Hiring help is okay.

By Cheryl Maday, published on November 1, 1999 - last reviewed on August 30, 2004

Kids spend up to 75% of their day--or half of their waking
hours--in day care or with hired help. Despite the threat of watching
your children love someone else, allowing them to build strong bonds with
others benefits their development tremendously.

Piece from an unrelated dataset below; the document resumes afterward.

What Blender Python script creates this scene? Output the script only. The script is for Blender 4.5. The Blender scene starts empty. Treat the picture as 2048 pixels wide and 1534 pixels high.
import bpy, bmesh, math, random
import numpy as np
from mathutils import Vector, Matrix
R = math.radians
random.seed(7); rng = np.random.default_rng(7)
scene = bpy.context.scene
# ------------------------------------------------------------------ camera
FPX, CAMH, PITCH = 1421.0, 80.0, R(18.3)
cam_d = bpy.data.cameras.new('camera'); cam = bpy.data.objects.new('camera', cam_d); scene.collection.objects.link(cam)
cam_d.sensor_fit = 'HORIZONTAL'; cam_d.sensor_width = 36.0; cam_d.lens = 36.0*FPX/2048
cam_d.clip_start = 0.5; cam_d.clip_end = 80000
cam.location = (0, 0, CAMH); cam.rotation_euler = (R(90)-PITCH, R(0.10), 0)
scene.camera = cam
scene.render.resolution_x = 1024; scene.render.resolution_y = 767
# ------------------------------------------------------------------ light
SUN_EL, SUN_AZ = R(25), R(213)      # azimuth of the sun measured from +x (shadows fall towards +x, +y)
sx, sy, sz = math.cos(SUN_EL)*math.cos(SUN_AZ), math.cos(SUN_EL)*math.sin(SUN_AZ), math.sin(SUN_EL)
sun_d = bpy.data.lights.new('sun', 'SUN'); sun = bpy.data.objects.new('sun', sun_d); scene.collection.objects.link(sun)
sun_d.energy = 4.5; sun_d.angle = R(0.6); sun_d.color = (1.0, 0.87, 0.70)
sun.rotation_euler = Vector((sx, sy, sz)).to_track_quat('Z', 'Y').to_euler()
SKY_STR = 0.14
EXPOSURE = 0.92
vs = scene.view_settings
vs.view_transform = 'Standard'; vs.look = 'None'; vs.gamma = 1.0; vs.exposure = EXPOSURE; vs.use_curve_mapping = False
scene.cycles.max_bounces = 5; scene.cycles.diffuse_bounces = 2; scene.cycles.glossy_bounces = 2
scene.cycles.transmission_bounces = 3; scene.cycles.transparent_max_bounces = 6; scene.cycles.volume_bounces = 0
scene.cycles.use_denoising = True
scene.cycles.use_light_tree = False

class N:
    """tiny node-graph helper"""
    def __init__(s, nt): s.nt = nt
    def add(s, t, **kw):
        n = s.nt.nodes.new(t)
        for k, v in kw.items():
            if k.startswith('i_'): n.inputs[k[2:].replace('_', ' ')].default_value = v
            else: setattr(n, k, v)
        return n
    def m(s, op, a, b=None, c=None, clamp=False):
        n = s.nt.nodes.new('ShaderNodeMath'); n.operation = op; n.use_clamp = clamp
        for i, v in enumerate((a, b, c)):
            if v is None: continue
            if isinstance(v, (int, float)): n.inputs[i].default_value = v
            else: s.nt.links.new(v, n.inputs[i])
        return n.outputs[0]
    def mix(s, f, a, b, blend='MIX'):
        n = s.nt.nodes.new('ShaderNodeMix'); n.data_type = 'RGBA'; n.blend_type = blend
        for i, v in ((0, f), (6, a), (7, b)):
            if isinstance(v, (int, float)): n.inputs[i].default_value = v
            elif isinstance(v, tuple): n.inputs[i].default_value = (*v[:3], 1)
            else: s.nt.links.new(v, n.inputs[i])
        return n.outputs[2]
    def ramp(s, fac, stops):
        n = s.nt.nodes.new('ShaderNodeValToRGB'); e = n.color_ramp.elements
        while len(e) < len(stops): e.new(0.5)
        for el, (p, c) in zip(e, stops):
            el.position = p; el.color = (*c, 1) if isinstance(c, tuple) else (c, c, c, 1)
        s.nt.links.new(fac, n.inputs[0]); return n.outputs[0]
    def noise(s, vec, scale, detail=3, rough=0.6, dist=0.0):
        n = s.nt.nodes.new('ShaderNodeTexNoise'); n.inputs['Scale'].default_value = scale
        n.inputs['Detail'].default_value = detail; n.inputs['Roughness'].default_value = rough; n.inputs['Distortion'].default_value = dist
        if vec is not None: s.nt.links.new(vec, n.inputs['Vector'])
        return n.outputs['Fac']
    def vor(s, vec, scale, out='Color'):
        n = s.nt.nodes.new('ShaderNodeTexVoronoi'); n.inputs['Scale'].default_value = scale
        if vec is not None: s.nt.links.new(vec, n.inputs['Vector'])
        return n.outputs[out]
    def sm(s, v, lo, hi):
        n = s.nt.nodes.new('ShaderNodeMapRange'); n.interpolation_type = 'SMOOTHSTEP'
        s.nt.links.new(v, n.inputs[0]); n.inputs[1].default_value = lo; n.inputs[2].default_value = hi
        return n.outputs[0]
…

"The various relationships are independent," explains James
Elicker, Ph.D., assistant professor of child development and family
studies at Purdue University. "For the child, it's two different
worlds."

Elicker and fellow researchers observed 41 toddlers in 23 home
daycare facilities, measuring their level of attachment and security with
caregivers.

According to their findings, published in the Journal of Applied
Developmental Psychology, kids cared for by hired help do indeed develop
secure attachments to their caregivers, which is good--the kids will be
less likely to have emotional or behavioral problems, be more sociable,
develop better relationships with peers and be more motivated to try new
things. "It's the full-time caregiver who lays a foundation for future
emotional development," says Elicker. And it doesn't impede the child's
development if that caregiver is not a parent.

Elicker suggests parents choose caregivers who love children and
have training in child development, or daycare centers small enough for
the child to receive nurturing attention.